◆ DATASET CONTENT:
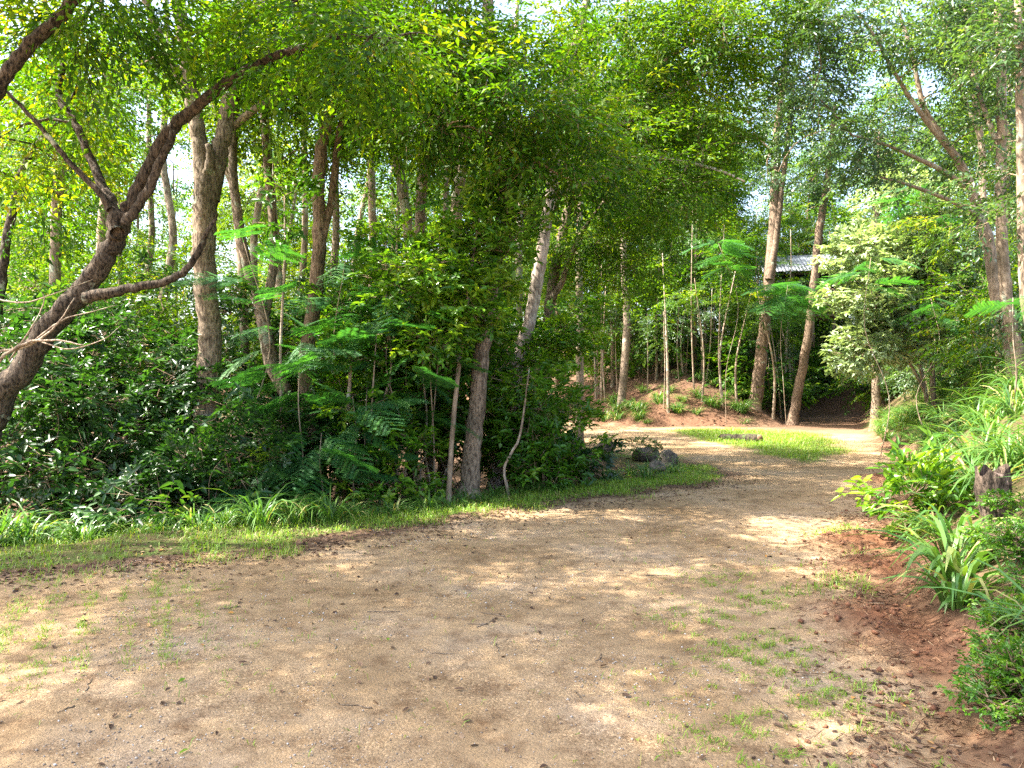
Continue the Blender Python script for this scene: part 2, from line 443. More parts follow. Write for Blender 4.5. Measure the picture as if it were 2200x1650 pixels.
def make_spray(seed, L, n_leaf, ll, lw, hexa=False, kind='spray'):
    r = np.random.default_rng(seed)
    B, D, N = [], [], []
    tw = []
    if kind == 'whorl':           # leaves clustered at the ends of short shoots
        k = 4
        for i in range(k):
            a = r.uniform(-1.0, 1.0); q = np.array((math.cos(a), math.sin(a), r.uniform(-.1, .4))) * L * r.uniform(.6, 1)
            tw.append((np.zeros(3), q))
            m = n_leaf // k
            for j in range(m):
                az = j * 2.4 + r.uniform(-.3, .3)
                el = r.uniform(-.45, .5)
                B.append(q * r.uniform(.75, 1)); D.append((math.cos(az) * math.cos(el), math.sin(az) * math.cos(el), math.sin(el)))
                N.append(r.normal(size=3) * .35 + (0, 0, 1))
    else:
        droop = r.uniform(.15, .45)
        main = lambda t: np.array((L * t, 0.06 * L * math.sin(3 * t), -droop * L * t * t))
        tw.append((main(0), main(.5))); tw.append((main(.5), main(1)))
        arms = [(main, 1.0, 0.0)]
        for i in range(6):
            t0 = .18 + .13 * i; sg = 1 if i % 2 else -1
            p0 = main(t0); a = sg * r.uniform(.6, 1.05); ln = L * r.uniform(.3, .5) * (1.1 - .5 * t0)
            d = np.array((math.cos(a), math.sin(a), r.uniform(-.35, .15)))
            f = (lambda p0, d, ln: lambda t: p0 + d * ln * t + np.array((0, 0, -.25 * ln * t * t)))(p0, d, ln)
            arms.append((f, ln / L, a)); tw.append((p0, f(1)))
        wts = np.array([a[1] for a in arms]); wts /= wts.sum()
        for f, w_, a in arms:
            m = max(2, int(round(n_leaf * (w_ / sum(x[1] for x in arms)))))
            for j in range(m):
                t = (j + r.uniform(.2, .9)) / m
                p = f(min(1, t)); sg = 1 if j % 2 else -1
                aa = a + sg * r.uniform(.35, 1.1)
                B.append(p); D.append((math.cos(aa), math.sin(aa), r.uniform(-.75, .1)))
                N.append(r.normal(size=3) * .38 + (0, 0, 1))
    B, D, N = np.array(B), np.array(D), np.array(N)
    n = len(B)
    v, t = leaves_to_mesh(B, D, N, ll * r.uniform(.5, 1.2, n), lw * r.uniform(.6, 1.2, n), hexa)
    return v, t, tw

SPECIES = {
    'canopy': dict(mat=L_CAN, L=0.66, n=28, ll=.108, lw=.043),
    'yellow': dict(mat=L_YEL, L=0.66, n=28, ll=.112, lw=.045),
    'olive': dict(mat=L_OLI, L=0.72, n=30, ll=.112, lw=.041),
    'dark': dict(mat=L_DRK, L=0.34, n=18, ll=.125, lw=.052, hexa=True, kind='whorl'),
    'mid': dict(mat=L_MID, L=0.36, n=20, ll=.118, lw=.046, hexa=True, kind='whorl'),
    'blue': dict(mat=L_BLU, L=0.66, n=36, ll=.100, lw=.042),
    'pale': dict(mat=L_PAL, L=0.42, n=24, ll=.150, lw=.066, hexa=True, kind='whorl'),
    'herb': dict(mat=L_MID, L=0.09, n=22, ll=.030, lw=.014, kind='whorl'),
    'far': dict(mat=L_YEL, L=0.95, n=30, ll=.17, lw=.075),
    'fardark': dict(mat=L_CAN, L=0.95, n=30, ll=.17, lw=.075),
    'farblue': dict(mat=L_BLU, L=0.95, n=30, ll=.17, lw=.075),
    'shade': dict(mat=L_CAN, L=0.85, n=34, ll=.125, lw=.055),
}
for i, (k, s) in enumerate(SPECIES.items()):
    s['tpl'] = [make_spray(100 * i + j, s['L'], s['n'], s['ll'], s['lw'], s.get('hexa', False), s.get('kind', 'spray')) for j in range(5)]

def place_sprays(sp, pos, out, scale, tone, rng, wood=None):
    """pos (K,3), out (K,3) outward directions -> verts, tris, tone"""
    s = SPECIES[sp]
    K = len(pos)
    d = out / (np.linalg.norm(out, axis=1)[:, None] + 1e-9)
    up = np.array((0, 0, 1.0)) + rng.normal(size=(K, 3)) * 0.32
    y = np.cross(up, d); y /= np.linalg.norm(y, axis=1)[:, None] + 1e-9
    z = np.cross(d, y)
    Rm = np.stack([d, y, z], -1) * scale[:, None, None]
    which = rng.integers(0, 5, K)
    VV, TT, AA, off = [], [], [], 0
    for j in range(5):
        sel = np.where(which == j)[0]
        if not len(sel): continue
        v, t, tw = s['tpl'][j]
        n, k, _ = v.shape
        W = np.einsum('sab,nkb->snka', Rm[sel], v) + pos[sel][:, None, None, :]
        S = len(sel)
        TT.append((np.arange(S * n) * k)[:, None, None] + t[None] + off)
        VV.append(W.reshape(-1, 3)); off += S * n * k
        tn = np.clip(tone[sel][:, None] + rng.normal(size=(S, n)) * 0.15, 0, 1)
        AA.append(np.repeat(tn.ravel(), k))
        if wood is not None:
            for a, b in tw[:2]:
                p0 = np.einsum('sab,b->sa', Rm[sel], a) + pos[sel]; p1 = np.einsum('sab,b->sa', Rm[sel], b) + pos[sel]
                e = z[sel] * 0.0045; f = y[sel] * 0.0045
                vv = np.stack([p0 + e, p0 - e * .5 + f, p0 - e * .5 - f, p1], 1)
                tt = (np.arange(S) * 4)[:, None, None] + np.array([(0, 1, 3), (1, 2, 3), (2, 0, 3)])[None]
                wood.raw(vv, tt)
    return np.concatenate(VV), np.concatenate([t.reshape(-1, 3) for t in TT]), np.concatenate(AA)

def grow(nodes, subs, rng, r_tip=0.006, sag=0.1):
    """attach sub-clump points to a skeleton; returns list of (pts, count) limbs"""
    P = [np.asarray(p) for p in nodes]
    par = [-1] * len(P)
    limbs = []
    A = np.array(P)
    order = np.argsort([np.min(np.linalg.norm(A - s, axis=1)) for s in subs])
    cnt = {}
    allp = list(A); parent = {}
    for oi in order:
        s = subs[oi]
        Q = np.array(allp)
        dv = s - Q
        dist = np.linalg.norm(dv, axis=1) + np.maximum(0, -dv[:, 2]) * 0.6
        j = int(np.argmin(dist))
        p0 = Q[j]; dd = s - p0; ln = np.linalg.norm(dd)
        k = max(2, min(6, int(ln / 0.5) + 1))
        ts = np.linspace(0, 1, k + 1)[1:]
        bow = rng.normal(size=3) * 0.10 * ln + np.array((0, 0, sag * ln))
        prev = j; ids = [j]
        for t in ts:
            q = p0 + dd * t + bow * math.sin(math.pi * t) * (1 - .3 * t)
            allp.append(q); parent[len(allp) - 1] = prev; prev = len(allp) - 1; ids.append(prev)
        limbs.append(ids)
    for ids in limbs:
        i = ids[-1]
        while i in parent:
            cnt[i] = cnt.get(i, 0) + 1
            i = parent[i]
    out = []
    for ids in limbs:
        pts = np.array([allp[i] for i in ids])
        rr = [r_tip * math.sqrt(cnt.get(i, 0) + 1) for i in ids]
        rr[0] = rr[1] * 1.12
        rr[-1] = r_tip * 0.6
        out.append((pts, rr))
    return out

def crown_arrays(lobes, sp, nodes, rng, sprays=14, rs=0.5, wood=None, flat=0.6, r_tip=0.007, tone0=0.42, limb_frac=1.0, smin=.75, smax=1.2):
    subs, outs = [], []
    for lobe in lobes:
        c, r, k = lobe[:3]
        c = np.asarray(c); r = np.asarray(r)
        u = rng.normal(size=(k, 3)); u /= np.linalg.norm(u, axis=1)[:, None]
        rad = rng.uniform(0.12, 1.0, k) ** 0.5
        subs.append(c + u * rad[:, None] * r); outs.append(u)
    subs = np.concatenate(subs); outs = np.concatenate(outs)
    if wood is not None and nodes is not None:
        for pts, rr in grow(nodes, subs, rng, r_tip):
            wood.tube(pts, rr, 5, cap=False)
    K = len(subs)
    ns = rng.poisson(sprays, K).clip(3)
    ii = np.repeat(np.arange(K), ns)
    u = rng.normal(size=(len(ii), 3)); u /= np.linalg.norm(u, axis=1)[:, None]
    rsz = rs * rng.uniform(.6, 1.35, K)
    pos = subs[ii] + u * (rng.uniform(0, 1, len(ii)) ** .5 * rsz[ii])[:, None] * (1, 1, flat)
    out = u * (1, 1, .35) + outs[ii] * (.6, .6, .25) + rng.normal(size=u.shape) * .35 + (0, 0, -.08)
    tone = np.clip(tone0 + rng.normal(size=K)[ii] * .13 + rng.normal(size=len(ii)) * .10 + u[:, 2] * .08, 0.02, 1)
    scale = rng.uniform(smin, smax, len(ii))
    return place_sprays(sp, pos, out, scale, tone, rng, wood)

WSC = 0.72
def stem_path(pts, depth, noise=0.0, rng=None, n=6):
    """pts [(x,y,w)] in photograph pixels at the given depth(s) -> 3D points, radii"""
    k = len(pts)
    dep = depth if hasattr(depth, '__len__') else [depth] * k
    dep = np.interp(np.linspace(0, 1, k), np.linspace(0, 1, len(dep)), dep)
    P = np.array([[*px(x, y, d), w * WSC * .5 / F * d] for (x, y, w), d in zip(pts, dep)])
    C = catmull(P, n)
    if noise and rng is not None:
        jit = rng.normal(size=(len(C), 3)) * noise
        jit[0] = 0
        C[:, :3] += jit * C[:, 3:4]
    return C[:, :3], np.maximum(C[:, 3], 0.003)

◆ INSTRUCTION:
Look above for lines with the word "pixels" and copy them all.

◆ FULL OUTPUT:
Continue the Blender Python script for this scene: part 2, from line 443. More parts follow. Write for Blender 4.5. Measure the picture as if it were 2200x1650 pixels.
    """pts [(x,y,w)] in photograph pixels at the given depth(s) -> 3D points, radii"""